This is a quietly reflective book which describes the lives of siblings, Edward and Helen, living in the family home together, on into old age. It is told mainly from Helen's point of view and concerns the recent death of their mother, who was manipulative and spiteful even until the end. A younger daughter managed to escape, but Helen and Edward always remained in thrall to her petty cruelties and rigid social code. Helen might have escaped a couple of times but potential lovers were sternly rebuffed and even discouraged in underhand ways as the malignant mother did her best to keep her two eldest children at her beck and call.
Helen realises that all of this is partly their own fault and the reader has to concur that, both now in their fifties, the mixture of shyness, diffidence and the stiff timidity with which she and Edward approach the world could well have put their chances of anything different beyond their reach. Nothing much happens in the book - Edward gets into trouble for being an atheist at the girls' school where he is a teacher and then gropes the young male gardener, displaying his incipient homosexuality for the first time in his life.

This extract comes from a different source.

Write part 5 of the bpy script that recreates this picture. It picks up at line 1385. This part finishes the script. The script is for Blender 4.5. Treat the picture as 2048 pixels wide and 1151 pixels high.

There are no consequences for either incident.
Meanwhile Helen is attracted to a local solicitor until she finds out he is a bit of a womaniser, who is not much interested in sex (a strange combination, I felt). The book, in its own way, is as timid and unforthcoming as its characters and it is a shame it couldn't have had a bit more lively realism.
A further mistake is made by Lively when she tries to bring in young people - these being a couple of punks who are the sister's offspring. A more unlikely seeming pair I can hardly imagine. Lively imagines the punk generation rode motorbikes and were into Reggae. Someone should have told her the truth.